Interestingly, the earliest Oxford citation for the word “four” uses it in the Old English version of “four corners of the earth.” The expression comes up in a description of the Last Judgment in Crist III, an anonymous Old English religious poem that the dictionary dates at 878:

“Þonne from feowerum foldan sceatum, þam ytemestum eorþan rices, englas æbeorhte on efen blawað byman on brehtme” (“Then from the four corners of the earth, from the utmost of the earthly realm, angels all-bright shall blow trumpets together with one voice”).

The earliest Oxford citation that resembles the modern version of the expression is from Myles Coverdale’s 1535 late Middle English translation of the Bible, the first complete translation of the Old and New Testaments in English. Here’s the Old Testament passage cited:

“And he shal set vp a toke [send a token or sign] amonge the Gentiles, and gather together ye dispersed of Israel, yee and the outcastes of Iuda from the foure corners of ye worlde” (Isaiah, 11:12).

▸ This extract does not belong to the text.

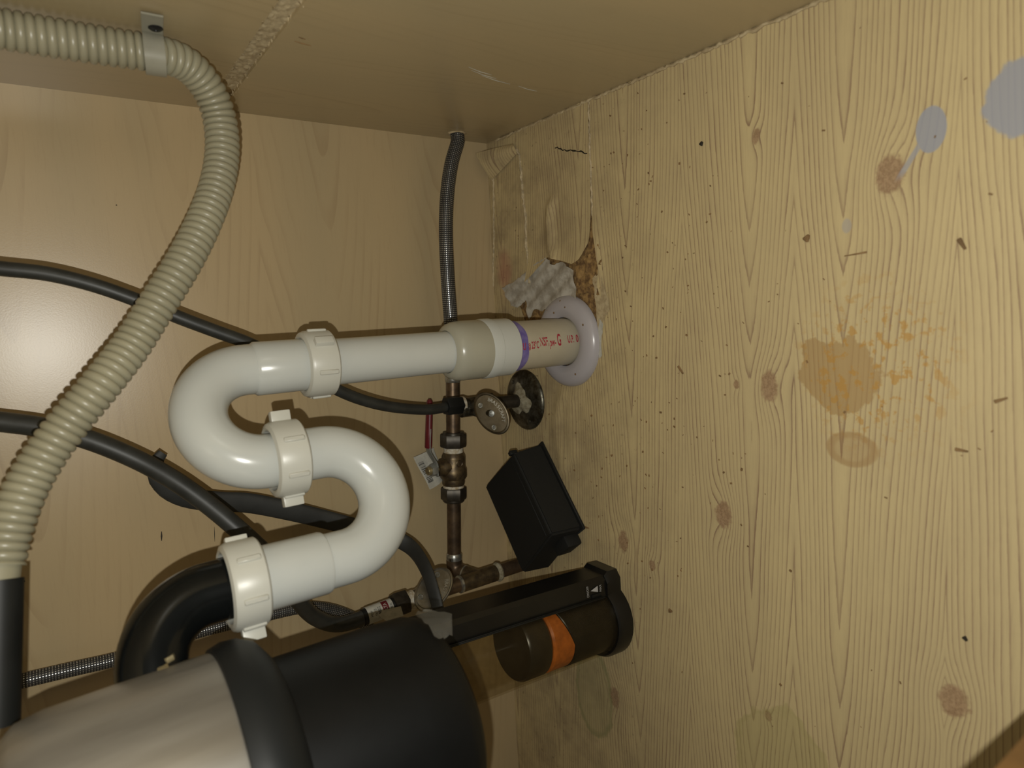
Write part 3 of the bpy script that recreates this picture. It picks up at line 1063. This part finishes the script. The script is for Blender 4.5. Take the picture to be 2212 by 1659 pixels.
# braided hose from the side panel down to the copper line
hp = [np.array([0.012, -0.030, 0.052]), np.array([0.0, -0.030, 0.0555]), BK(989, 305, -.031), BK(975, 355, -.032), BK(966, 420, -.033), BK(963, 500, -.034), BK(967, 600, -.033), BK(974, 700, -.032), BK(977, 760, -.031), BK(978, 806, -.030)]
bh = tubeuv('braided_hose', resample(catmull(hp, 0.003), 0.003)[0], 0.0076, M_BRAID_U)
tag(bh, 'black and silver braided hose coming through the side panel to the copper line', 'hose')
hp = [BK(-60, 1496, -.022), BK(0, 1482, -.022), BK(60, 1468, -.022), BK(150, 1447, -.022), BK(250, 1424, -.022), BK(340, 1396, -.022), BK(420, 1367, -.022), BK(500, 1346, -.024), BK(590, 1325, -.026),
      BK(650, 1313, -.026), BK(700, 1314, -.025), BK(745, 1326, -.022), BK(790, 1350, -.02), BK(850, 1400, -.02)]
bh = tubeuv('braided_hose', resample(catmull(hp, 0.003), 0.003)[0], 0.0060, M_BRAID_L)
tag(bh, 'steel braided hose sagging low behind the disposer and black elbow', 'hose')

# ------------------------------------------------------------------ copper line with ball valve (runs along the back)
cop = thing('copper_line', (-0.485, -0.03, 0.089), 'aged copper pipe along the back panel joining a soldered tee and riser', 'pipe')
c0, c1 = BK(978, 806, -.03), BK(979, 940, -.03)
tubeobj('pipe', [c0, c0 * .5 + c1 * .5, c1], 0.0079, M_COPPER, cop, n=28)
fr = frame(c0, c1 - c0, (0, 0, 1))
mk('solder_ring', *lathe([(0.0079, -0.001), (0.0089, 0.0), (0.0089, 0.007), (0.0084, 0.010), (0.0079, 0.0105)], 28, fr), M_SOLDER, cop)
c2, c3 = BK(980, 1075, -.03), BK(981, 1198, -.03)
tubeobj('pipe', [c2, c2 * .5 + c3 * .5, c3], 0.0079, M_COPPER, cop, n=28)
RZ = np.array([-0.493, -0.058])
fr = frame(c3, c3 - c2, (0, 0, 1))
mk('solder_ring', *lathe([(0.0079, -0.002), (0.0091, 0.0), (0.0091, 0.0055), (0.0079, 0.006)], 28, fr), M_SOLDER, cop)
# elbow then branch into the tee
tee_c = np.array([RZ[0], RZ[1], 0.078])
e_in = c3 + norm(c3 - c2) * 0.002
corner = c3 + norm(c3 - c2) * 0.018
bd = norm(tee_c - corner)
path = [e_in, c3 + norm(c3 - c2) * 0.008]
for i in range(1, 10):
    t = i / 10
    a_, b_, c_ = c3 + norm(c3 - c2) * 0.008, corner, corner + bd * 0.010
    path.append((1 - t) ** 2 * a_ + 2 * t * (1 - t) * b_ + t * t * c_)
path += [corner + bd * 0.013]
tubeobj('elbow', path, 0.0091, M_COPPER, cop, n=28)
mk('solder_ring', *lathe([(0.0088, 0), (0.0097, 0.0006), (0.0097, 0.0018), (0.0088, 0.0024)], 28, frame(corner + bd * 0.0125, bd)), M_SOLDER, cop)
tubeobj('tee_branch', [corner + bd * 0.012, tee_c], 0.0093, M_BRASS, cop, n=28)
mk('tee', *lathe([(0.0086, -0.024), (0.0094, -0.023), (0.0094, 0.023), (0.0086, 0.024)], 30, (tee_c, np.eye(3))), M_BRASS, cop)
mk('riser', *lathe([(0.0, -0.012), (0.0079, -0.012), (0.0079, 0.135), (0.0, 0.135)], 28, axis(RZ)), M_COPPER, cop)
mk('solder_ring', *lathe([(0.0080, 0.0), (0.0097, 0.0008), (0.0097, 0.0032), (0.0080, 0.004)], 30, axis(RZ, 0.0995)), M_SOLDER, cop)
V, F = lathe([(0.0080, 0.0), (0.0105, 0.001), (0.0112, 0.003), (0.0096, 0.006), (0.0080, 0.007)], 24, axis(RZ, 0.048))
mk('solder_ring', V, F, M_PUTTY, cop)

# ball valve on it
bv = thing('ball_valve', BK(980, 1012, -.03), 'brass ball valve on the copper line with a red lever handle', 'valve')
b0, b1 = BK(979, 937, -.03), BK(980, 1081, -.03)
ax = norm(b1 - b0)
LB = np.linalg.norm(b1 - b0)
fr = frame(b0, ax, (0, -1, 0))
def q(f): return LB * f
mk('compression_nut', *hexnut(0.0148, 0, q(.20), fr), M_DARKNUT, bv)
mk('nut_collar', *lathe([(0.0078, -0.0022), (0.0118, -0.0020), (0.0125, 0.0), (0.0125, 0.001)], 28, fr), M_DARKNUT, bv)
mk('compression_nut', *hexnut(0.0146, q(.80), q(.985), fr), M_DARKNUT, bv)
mk('nut_collar', *lathe([(0.0125, q(.975)), (0.0125, q(1.0)), (0.0112, q(1.02)), (0.0078, q(1.025))], 28, fr), M_DARKNUT, bv)
tag(mk('thread_tape', *lathe([(0.009, q(.195)), (0.0112, q(.20)), (0.0108, q(.24)), (0.0113, q(.27)), (0.0106, q(.285)), (0.009, q(.29))], 28, fr), M_TAPE, bv), 'pale thread tape')
tag(mk('thread_tape', *lathe([(0.009, q(.755)), (0.0115, q(.76)), (0.0119, q(.79)), (0.0116, q(.825)), (0.009, q(.83))], 28, fr), M_TAPE, bv), 'white thread tape')
body = mk('valve_body', *lathe([(0.0105, q(.275)), (0.0115, q(.28)), (0.0133, q(.33)), (0.0136, q(.36)), (0.0136, q(.49)), (0.0150, q(.53)), (0.0152, q(.64)), (0.0140, q(.665)), (0.0128, q(.67)), (0.0128, q(.74)), (0.0120, q(.765)), (0.0105, q(.77))], 32, fr), M_BRASS, bv)
mb = fr[0] + fr[1] @ np.array([0.0138, 0.0, q(.415)])
mk('maker_mark', *lathe([(0.0030, 0.0), (0.0036, 0.0004), (0.0042, 0.0), (0.0036, -0.0003)], 24, frame(mb, fr[1][:, 0]), closed=True), M_BRASS, body)
textobj('maker_mark', 'S', 0.0042, frame(mb + fr[1][:, 0] * 0.0003, fr[1][:, 0], (0, 0, -1)), M_BRASS, body)
textobj('maker_mark', '15', 0.005, frame(fr[0] + fr[1] @ np.array([0.01545, 0.002, q(.585)]), fr[1][:, 0], (0, 0, -1)), M_BRASS, body)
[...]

Coverdale also uses the expression in translating a New Testament passage: “And after that sawe I foure angels stode on ye foure corners of the earth, holdinge ye foure wyndes of ye earth, yt ye wyndes shulde not blowe on ye earth, nether on ye see, nether on eny tree” (Revelation 7:1).

By the way, the adjective “four” is missing from the earliest known Hebrew version of the Old Testament passage mentioned earlier. The website of the Jewish Museum in Jerusalem has an English translation of the passage from the Great Isaiah Scroll, a Dead Sea Scroll dated at roughly 350 to 100 BC:

“He will raise a signal for the nations and assemble the banished of Israel and gather the dispersed of Judah from the corners of the earth.” (The translators, Peter W. Flint and Eugene Ulrich, render the Hebrew כנפות הארץ as “corners of the earth.” You can examine the scroll and the English translation on the website.)

The word כנפות appears in various passages of the Hebrew Bible and has been translated as corners, wings, edges, borders, ends, extremities, and so on. Some scholars have translated the phrase in Isaiah as “ends of the earth,” an interpetation that makes sense to us.